(Part of a data file)

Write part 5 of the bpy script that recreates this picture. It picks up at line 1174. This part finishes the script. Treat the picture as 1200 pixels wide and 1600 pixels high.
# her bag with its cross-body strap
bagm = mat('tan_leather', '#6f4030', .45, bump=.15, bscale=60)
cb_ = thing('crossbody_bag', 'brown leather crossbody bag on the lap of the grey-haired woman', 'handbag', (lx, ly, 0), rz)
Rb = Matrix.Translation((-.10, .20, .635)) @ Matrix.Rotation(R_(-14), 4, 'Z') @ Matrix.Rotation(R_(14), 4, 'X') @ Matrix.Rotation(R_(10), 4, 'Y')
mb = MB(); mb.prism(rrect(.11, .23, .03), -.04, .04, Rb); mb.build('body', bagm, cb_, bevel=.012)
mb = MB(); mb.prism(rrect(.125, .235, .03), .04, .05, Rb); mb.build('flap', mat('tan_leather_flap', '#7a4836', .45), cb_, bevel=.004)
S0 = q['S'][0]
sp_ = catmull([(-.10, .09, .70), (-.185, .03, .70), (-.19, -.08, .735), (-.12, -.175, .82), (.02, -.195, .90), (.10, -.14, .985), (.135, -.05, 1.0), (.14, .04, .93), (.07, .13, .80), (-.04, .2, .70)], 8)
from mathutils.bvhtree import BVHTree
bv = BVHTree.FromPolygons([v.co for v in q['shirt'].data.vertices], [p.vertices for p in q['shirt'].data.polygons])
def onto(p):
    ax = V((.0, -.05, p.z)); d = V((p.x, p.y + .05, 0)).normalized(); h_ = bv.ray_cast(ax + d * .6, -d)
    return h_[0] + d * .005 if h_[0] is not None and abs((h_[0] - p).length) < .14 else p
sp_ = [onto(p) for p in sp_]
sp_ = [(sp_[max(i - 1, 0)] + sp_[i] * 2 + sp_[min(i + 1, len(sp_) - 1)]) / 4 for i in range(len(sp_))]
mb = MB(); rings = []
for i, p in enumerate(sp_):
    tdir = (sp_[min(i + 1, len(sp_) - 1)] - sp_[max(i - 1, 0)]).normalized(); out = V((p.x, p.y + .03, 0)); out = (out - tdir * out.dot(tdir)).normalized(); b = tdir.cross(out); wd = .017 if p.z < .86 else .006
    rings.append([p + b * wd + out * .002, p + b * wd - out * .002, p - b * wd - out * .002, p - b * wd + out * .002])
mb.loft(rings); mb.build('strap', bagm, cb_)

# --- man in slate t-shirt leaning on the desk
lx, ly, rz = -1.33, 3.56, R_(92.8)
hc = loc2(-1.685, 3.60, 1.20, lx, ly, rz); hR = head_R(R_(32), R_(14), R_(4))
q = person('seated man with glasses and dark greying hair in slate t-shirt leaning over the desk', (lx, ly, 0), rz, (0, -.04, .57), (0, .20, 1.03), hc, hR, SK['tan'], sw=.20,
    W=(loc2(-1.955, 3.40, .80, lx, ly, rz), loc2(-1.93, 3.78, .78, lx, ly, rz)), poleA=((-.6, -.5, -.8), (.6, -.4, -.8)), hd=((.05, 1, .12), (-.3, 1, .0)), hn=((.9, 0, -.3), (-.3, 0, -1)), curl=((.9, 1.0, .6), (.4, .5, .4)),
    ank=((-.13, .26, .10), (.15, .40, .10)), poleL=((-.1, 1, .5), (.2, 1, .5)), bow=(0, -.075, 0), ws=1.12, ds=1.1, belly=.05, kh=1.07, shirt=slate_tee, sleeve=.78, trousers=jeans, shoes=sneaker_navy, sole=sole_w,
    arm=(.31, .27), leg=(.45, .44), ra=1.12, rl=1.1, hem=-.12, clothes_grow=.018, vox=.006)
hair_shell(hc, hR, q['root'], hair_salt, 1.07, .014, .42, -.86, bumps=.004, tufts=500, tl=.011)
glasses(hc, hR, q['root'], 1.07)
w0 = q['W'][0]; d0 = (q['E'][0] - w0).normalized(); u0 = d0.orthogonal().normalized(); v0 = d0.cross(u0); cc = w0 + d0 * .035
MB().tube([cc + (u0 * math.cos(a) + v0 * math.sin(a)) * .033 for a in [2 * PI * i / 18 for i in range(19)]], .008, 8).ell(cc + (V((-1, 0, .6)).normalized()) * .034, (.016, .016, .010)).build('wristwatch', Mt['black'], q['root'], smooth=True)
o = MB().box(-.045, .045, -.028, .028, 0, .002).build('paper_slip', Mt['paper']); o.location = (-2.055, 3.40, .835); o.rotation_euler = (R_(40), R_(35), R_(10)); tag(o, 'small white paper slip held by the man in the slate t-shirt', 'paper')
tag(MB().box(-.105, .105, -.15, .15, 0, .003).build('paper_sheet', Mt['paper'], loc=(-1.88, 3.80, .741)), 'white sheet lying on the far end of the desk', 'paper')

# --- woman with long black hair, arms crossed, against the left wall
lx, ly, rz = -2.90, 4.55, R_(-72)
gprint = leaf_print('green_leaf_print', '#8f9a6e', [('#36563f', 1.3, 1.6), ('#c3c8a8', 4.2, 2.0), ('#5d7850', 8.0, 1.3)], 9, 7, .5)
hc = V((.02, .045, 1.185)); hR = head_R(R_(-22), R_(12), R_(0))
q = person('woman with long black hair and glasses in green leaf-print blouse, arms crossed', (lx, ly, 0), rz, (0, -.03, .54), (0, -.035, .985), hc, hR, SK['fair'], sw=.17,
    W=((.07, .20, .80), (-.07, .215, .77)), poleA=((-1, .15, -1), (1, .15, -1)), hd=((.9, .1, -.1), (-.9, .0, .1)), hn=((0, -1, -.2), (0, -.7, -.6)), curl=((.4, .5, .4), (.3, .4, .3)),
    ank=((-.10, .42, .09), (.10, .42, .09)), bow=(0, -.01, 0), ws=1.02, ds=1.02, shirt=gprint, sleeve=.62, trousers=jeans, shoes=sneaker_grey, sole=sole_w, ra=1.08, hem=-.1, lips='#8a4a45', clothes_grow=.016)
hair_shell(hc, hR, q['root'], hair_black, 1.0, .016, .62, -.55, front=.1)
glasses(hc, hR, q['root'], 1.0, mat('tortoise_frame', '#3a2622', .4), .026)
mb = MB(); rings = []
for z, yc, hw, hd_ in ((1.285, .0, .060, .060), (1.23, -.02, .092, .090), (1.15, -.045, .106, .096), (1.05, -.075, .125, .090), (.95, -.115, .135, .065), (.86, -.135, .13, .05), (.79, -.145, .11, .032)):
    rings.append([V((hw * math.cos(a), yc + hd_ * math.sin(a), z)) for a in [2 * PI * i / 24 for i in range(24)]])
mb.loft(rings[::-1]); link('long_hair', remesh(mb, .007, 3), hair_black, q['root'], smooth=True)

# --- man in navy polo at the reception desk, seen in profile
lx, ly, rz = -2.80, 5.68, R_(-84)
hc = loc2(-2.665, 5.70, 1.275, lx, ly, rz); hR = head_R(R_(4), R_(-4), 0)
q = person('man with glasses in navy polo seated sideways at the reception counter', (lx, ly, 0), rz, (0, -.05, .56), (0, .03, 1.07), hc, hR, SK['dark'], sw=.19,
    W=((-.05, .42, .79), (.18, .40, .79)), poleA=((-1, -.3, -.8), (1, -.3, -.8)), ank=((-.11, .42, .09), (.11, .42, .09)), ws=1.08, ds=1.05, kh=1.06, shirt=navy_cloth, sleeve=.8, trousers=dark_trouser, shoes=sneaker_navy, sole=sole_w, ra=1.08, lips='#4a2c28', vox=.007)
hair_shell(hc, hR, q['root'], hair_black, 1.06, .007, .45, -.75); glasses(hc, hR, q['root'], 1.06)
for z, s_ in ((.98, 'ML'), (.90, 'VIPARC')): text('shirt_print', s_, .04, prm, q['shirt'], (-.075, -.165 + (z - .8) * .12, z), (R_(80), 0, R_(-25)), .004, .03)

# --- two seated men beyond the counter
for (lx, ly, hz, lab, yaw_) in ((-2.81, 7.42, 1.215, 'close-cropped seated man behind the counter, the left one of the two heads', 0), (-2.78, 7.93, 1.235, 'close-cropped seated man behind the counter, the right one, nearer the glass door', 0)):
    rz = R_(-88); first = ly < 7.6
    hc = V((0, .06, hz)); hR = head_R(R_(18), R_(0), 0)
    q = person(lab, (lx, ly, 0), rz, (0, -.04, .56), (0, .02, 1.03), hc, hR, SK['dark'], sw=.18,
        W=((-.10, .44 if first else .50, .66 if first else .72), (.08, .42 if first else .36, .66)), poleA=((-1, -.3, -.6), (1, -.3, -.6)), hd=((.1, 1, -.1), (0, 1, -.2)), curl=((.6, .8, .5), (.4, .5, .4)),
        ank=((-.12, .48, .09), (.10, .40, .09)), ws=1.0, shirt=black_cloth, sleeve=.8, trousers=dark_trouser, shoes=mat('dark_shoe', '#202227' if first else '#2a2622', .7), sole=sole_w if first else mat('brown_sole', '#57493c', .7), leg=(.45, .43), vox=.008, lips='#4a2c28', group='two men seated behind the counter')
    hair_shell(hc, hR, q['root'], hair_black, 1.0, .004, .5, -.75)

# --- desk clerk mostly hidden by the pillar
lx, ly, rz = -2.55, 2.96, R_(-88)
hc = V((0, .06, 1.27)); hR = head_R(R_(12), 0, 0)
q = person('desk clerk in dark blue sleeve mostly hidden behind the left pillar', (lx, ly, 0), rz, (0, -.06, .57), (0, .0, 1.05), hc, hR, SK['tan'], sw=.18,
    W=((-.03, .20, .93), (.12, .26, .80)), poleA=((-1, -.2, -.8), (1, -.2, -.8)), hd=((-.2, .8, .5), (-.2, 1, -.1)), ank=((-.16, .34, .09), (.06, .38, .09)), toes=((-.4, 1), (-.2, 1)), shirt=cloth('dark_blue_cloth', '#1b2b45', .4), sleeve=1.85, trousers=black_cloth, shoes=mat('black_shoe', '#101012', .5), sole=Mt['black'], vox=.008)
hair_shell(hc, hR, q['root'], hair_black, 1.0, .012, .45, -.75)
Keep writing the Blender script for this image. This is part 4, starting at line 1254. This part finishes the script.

• Given request:
From the opening line of the data above, please print each line as written up to and including the line that contains "mb.loft(rings); mb.build('strap', bagm, cb_)", and nothing more.

• Right answer:
Write part 5 of the bpy script that recreates this picture. It picks up at line 1174. This part finishes the script. Treat the picture as 1200 pixels wide and 1600 pixels high.
# her bag with its cross-body strap
bagm = mat('tan_leather', '#6f4030', .45, bump=.15, bscale=60)
cb_ = thing('crossbody_bag', 'brown leather crossbody bag on the lap of the grey-haired woman', 'handbag', (lx, ly, 0), rz)
Rb = Matrix.Translation((-.10, .20, .635)) @ Matrix.Rotation(R_(-14), 4, 'Z') @ Matrix.Rotation(R_(14), 4, 'X') @ Matrix.Rotation(R_(10), 4, 'Y')
mb = MB(); mb.prism(rrect(.11, .23, .03), -.04, .04, Rb); mb.build('body', bagm, cb_, bevel=.012)
mb = MB(); mb.prism(rrect(.125, .235, .03), .04, .05, Rb); mb.build('flap', mat('tan_leather_flap', '#7a4836', .45), cb_, bevel=.004)
S0 = q['S'][0]
sp_ = catmull([(-.10, .09, .70), (-.185, .03, .70), (-.19, -.08, .735), (-.12, -.175, .82), (.02, -.195, .90), (.10, -.14, .985), (.135, -.05, 1.0), (.14, .04, .93), (.07, .13, .80), (-.04, .2, .70)], 8)
from mathutils.bvhtree import BVHTree
bv = BVHTree.FromPolygons([v.co for v in q['shirt'].data.vertices], [p.vertices for p in q['shirt'].data.polygons])
def onto(p):
    ax = V((.0, -.05, p.z)); d = V((p.x, p.y + .05, 0)).normalized(); h_ = bv.ray_cast(ax + d * .6, -d)
    return h_[0] + d * .005 if h_[0] is not None and abs((h_[0] - p).length) < .14 else p
sp_ = [onto(p) for p in sp_]
sp_ = [(sp_[max(i - 1, 0)] + sp_[i] * 2 + sp_[min(i + 1, len(sp_) - 1)]) / 4 for i in range(len(sp_))]
mb = MB(); rings = []
for i, p in enumerate(sp_):
    tdir = (sp_[min(i + 1, len(sp_) - 1)] - sp_[max(i - 1, 0)]).normalized(); out = V((p.x, p.y + .03, 0)); out = (out - tdir * out.dot(tdir)).normalized(); b = tdir.cross(out); wd = .017 if p.z < .86 else .006
    rings.append([p + b * wd + out * .002, p + b * wd - out * .002, p - b * wd - out * .002, p - b * wd + out * .002])
mb.loft(rings); mb.build('strap', bagm, cb_)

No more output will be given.